Work to complete |
Quote every line from the top of the listing down to and including the line that contains "so.rotation_euler = sd.to_track_quat('Z', 'Y').to_euler();".

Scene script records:
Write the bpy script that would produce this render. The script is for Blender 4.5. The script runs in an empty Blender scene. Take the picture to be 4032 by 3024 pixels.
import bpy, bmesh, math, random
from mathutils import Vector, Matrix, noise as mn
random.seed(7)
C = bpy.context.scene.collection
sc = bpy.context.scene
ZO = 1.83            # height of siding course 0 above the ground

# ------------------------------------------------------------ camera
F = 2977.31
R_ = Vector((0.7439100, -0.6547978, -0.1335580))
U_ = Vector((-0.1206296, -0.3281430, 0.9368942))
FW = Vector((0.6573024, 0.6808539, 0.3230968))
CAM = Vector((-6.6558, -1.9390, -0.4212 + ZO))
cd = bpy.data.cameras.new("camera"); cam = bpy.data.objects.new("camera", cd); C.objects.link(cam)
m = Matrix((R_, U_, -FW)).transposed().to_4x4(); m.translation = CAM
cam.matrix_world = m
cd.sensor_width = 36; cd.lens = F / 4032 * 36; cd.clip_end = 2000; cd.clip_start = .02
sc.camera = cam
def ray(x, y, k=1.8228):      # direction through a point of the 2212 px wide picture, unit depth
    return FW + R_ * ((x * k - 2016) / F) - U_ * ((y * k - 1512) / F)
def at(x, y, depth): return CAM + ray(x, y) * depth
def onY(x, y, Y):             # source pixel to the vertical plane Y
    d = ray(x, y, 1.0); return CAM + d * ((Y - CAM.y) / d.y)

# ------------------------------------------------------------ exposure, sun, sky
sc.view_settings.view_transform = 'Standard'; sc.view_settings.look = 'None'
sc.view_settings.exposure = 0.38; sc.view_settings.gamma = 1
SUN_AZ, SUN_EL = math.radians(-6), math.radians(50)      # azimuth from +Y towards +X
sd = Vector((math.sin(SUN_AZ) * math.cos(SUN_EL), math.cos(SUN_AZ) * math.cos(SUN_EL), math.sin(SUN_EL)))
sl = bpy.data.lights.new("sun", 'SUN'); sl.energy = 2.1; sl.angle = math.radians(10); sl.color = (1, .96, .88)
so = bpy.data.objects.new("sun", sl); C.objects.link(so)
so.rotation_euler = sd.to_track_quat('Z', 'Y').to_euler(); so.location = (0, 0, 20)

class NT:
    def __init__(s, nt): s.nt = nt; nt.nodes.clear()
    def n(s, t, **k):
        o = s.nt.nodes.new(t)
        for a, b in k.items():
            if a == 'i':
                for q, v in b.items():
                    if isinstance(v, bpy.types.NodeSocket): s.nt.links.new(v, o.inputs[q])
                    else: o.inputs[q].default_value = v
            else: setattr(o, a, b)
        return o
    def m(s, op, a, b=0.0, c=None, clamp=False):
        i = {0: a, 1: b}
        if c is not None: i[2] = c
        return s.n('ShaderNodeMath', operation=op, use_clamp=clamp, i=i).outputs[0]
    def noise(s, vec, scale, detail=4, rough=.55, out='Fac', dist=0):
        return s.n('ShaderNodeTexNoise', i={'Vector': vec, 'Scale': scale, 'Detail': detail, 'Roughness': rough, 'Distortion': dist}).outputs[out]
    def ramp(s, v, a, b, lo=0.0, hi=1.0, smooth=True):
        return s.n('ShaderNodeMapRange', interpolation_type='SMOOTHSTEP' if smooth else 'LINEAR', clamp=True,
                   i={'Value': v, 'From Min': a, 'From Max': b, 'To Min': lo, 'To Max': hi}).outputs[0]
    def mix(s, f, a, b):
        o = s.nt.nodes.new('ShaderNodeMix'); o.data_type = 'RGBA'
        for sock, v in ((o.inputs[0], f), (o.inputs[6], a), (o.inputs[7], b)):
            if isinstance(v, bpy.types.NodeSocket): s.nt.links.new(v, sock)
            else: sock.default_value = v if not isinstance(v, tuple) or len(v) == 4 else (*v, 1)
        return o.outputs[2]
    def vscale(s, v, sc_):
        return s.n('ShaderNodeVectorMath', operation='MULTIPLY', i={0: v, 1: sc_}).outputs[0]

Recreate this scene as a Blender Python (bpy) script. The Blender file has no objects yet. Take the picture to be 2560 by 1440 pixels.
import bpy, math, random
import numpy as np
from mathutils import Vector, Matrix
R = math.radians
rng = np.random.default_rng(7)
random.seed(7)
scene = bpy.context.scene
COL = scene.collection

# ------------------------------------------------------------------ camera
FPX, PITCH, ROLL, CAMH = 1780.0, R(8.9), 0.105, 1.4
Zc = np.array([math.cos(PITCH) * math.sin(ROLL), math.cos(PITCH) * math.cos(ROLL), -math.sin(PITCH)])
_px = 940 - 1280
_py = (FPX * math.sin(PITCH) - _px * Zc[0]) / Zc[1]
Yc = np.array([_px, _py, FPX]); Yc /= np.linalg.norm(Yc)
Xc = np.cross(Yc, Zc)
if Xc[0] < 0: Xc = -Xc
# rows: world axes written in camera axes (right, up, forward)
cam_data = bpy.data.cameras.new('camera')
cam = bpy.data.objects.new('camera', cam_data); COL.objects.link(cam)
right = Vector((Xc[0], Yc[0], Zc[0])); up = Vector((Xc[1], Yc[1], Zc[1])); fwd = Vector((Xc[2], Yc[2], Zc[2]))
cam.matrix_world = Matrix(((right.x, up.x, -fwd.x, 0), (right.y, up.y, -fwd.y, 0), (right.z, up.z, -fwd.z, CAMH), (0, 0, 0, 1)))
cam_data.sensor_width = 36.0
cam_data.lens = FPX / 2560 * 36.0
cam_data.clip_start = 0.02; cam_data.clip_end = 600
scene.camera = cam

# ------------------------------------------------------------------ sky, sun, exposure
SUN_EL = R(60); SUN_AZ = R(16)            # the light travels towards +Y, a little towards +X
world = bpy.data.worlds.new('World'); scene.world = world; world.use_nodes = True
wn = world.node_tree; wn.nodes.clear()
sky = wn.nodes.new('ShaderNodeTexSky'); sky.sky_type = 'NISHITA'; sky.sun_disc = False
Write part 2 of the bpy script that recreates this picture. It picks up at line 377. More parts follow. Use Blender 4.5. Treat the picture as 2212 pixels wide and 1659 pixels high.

Complete answer |
Write the bpy script that would produce this render. The script is for Blender 4.5. The script runs in an empty Blender scene. Take the picture to be 4032 by 3024 pixels.
import bpy, bmesh, math, random
from mathutils import Vector, Matrix, noise as mn
random.seed(7)
C = bpy.context.scene.collection
sc = bpy.context.scene
ZO = 1.83            # height of siding course 0 above the ground

# ------------------------------------------------------------ camera
F = 2977.31
R_ = Vector((0.7439100, -0.6547978, -0.1335580))
U_ = Vector((-0.1206296, -0.3281430, 0.9368942))
FW = Vector((0.6573024, 0.6808539, 0.3230968))
CAM = Vector((-6.6558, -1.9390, -0.4212 + ZO))
cd = bpy.data.cameras.new("camera"); cam = bpy.data.objects.new("camera", cd); C.objects.link(cam)
m = Matrix((R_, U_, -FW)).transposed().to_4x4(); m.translation = CAM
cam.matrix_world = m
cd.sensor_width = 36; cd.lens = F / 4032 * 36; cd.clip_end = 2000; cd.clip_start = .02
sc.camera = cam
def ray(x, y, k=1.8228):      # direction through a point of the 2212 px wide picture, unit depth
    return FW + R_ * ((x * k - 2016) / F) - U_ * ((y * k - 1512) / F)
def at(x, y, depth): return CAM + ray(x, y) * depth
def onY(x, y, Y):             # source pixel to the vertical plane Y
    d = ray(x, y, 1.0); return CAM + d * ((Y - CAM.y) / d.y)

# ------------------------------------------------------------ exposure, sun, sky
sc.view_settings.view_transform = 'Standard'; sc.view_settings.look = 'None'
sc.view_settings.exposure = 0.38; sc.view_settings.gamma = 1
SUN_AZ, SUN_EL = math.radians(-6), math.radians(50)      # azimuth from +Y towards +X
sd = Vector((math.sin(SUN_AZ) * math.cos(SUN_EL), math.cos(SUN_AZ) * math.cos(SUN_EL), math.sin(SUN_EL)))
sl = bpy.data.lights.new("sun", 'SUN'); sl.energy = 2.1; sl.angle = math.radians(10); sl.color = (1, .96, .88)
so = bpy.data.objects.new("sun", sl); C.objects.link(so)
so.rotation_euler = sd.to_track_quat('Z', 'Y').to_euler(); so.location = (0, 0, 20)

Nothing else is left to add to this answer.